Events

21 - 22 Oct 2019 / 11.00

Pop Culture – Young People – Migration & Social Change

#platforma5

21-22 October 2019, Gulbenkian, University of Kent, Canterbury

A 2-day ‘retreat’ as part of Platforma 5

Introduction

Pop Culture and Social Change is a pioneering project from Counterpoints Arts exploring how the power of pop culture can be harnessed to shift the way we talk, think and feel about migration and displacement.

As part of Platforma 5, the fifth arts & refugees festival run by Counterpoints Arts, we are holding an event in partnership with Gulbenkian exploring how youth-focused pop culture formats can create positive social change relating to migration and displacement.

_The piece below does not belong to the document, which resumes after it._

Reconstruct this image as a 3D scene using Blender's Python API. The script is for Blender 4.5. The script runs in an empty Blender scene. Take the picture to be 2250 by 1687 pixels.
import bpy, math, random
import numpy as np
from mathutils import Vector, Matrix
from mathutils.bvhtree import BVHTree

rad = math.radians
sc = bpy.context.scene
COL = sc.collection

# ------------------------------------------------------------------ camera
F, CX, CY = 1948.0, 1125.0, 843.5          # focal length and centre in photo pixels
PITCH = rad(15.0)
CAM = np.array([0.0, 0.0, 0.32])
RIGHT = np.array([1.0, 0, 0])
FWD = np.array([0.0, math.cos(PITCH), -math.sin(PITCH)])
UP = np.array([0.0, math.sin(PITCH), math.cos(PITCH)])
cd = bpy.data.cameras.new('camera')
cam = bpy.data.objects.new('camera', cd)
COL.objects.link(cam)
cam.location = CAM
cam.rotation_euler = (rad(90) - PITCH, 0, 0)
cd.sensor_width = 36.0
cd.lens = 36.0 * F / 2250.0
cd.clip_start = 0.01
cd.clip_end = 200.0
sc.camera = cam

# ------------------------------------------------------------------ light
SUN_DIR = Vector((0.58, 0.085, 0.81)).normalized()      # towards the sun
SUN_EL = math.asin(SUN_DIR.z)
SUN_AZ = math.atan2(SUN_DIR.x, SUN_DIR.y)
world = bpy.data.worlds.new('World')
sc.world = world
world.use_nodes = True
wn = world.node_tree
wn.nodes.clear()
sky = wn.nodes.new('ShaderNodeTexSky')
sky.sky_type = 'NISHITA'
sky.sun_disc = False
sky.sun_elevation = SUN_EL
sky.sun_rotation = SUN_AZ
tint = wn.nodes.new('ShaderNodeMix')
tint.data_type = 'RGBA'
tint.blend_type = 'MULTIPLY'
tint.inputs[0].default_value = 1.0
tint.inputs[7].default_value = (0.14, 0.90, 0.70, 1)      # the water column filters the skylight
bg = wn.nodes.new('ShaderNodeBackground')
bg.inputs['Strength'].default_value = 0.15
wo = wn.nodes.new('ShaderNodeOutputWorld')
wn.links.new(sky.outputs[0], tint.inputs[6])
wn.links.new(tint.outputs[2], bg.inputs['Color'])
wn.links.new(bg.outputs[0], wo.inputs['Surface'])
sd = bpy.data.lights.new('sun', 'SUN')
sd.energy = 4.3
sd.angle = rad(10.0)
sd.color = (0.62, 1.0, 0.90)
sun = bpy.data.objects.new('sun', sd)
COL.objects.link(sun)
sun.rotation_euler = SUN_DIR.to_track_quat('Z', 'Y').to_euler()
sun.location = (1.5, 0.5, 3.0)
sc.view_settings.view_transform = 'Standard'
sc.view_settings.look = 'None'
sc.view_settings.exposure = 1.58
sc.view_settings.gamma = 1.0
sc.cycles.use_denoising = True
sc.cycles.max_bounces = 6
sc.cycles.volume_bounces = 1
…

The main part of this event is for invited participants only, following an open call in July. If you would like more information about the outcomes, or the project overall, contact hello@counterpointsarts.org.uk

Outline

We will focus on three pop culture strands:

– Music
– Videogames
– Online TV

Across the 2-days there will be a chance to engage with all three areas in relation to social change / migration & displacement, and the opportunity to focus on areas of particular interest.

Examples

During the retreat all participants will have the opportunity to engage with content from all three main strands. For example, we will look at Bury Me, My Love the recent videogame from The Pixel Hunt. And we will be considering:

– Examples from mainstream and ‘alternative’ games

– The impact of videogames on understanding of migration

– Diversity within the games industry

– How new games can be developed and distributed

– Building a network of people with an interest in videogames & migration

On the evening of 21st October, there will be a screening of the documentary MATANGI / MAYA / M.I.A.

With regards to music, migration and displacement we will consider issues such as:

– How artists are changing the distribution models for new music so as to be in more control of their output and create new opportunities

– Approaches to bringing issues such as migration into artists’ creative output

– How to make effective links between arts & activism

– Learning from the musical archives

And we will look at how online TV from BBC 3, Netflix and others can engage wide audiences through drama and comedy. Questions to be considered might include:

– What opportunities already exist for young creatives from refugee & migrant background?

– What more can broadcasters do to increase opportunity?

– Where are the potential crossovers between self-made content and  ‘broadcast’ content and where are the differences?

– What might the industry look like five years from now?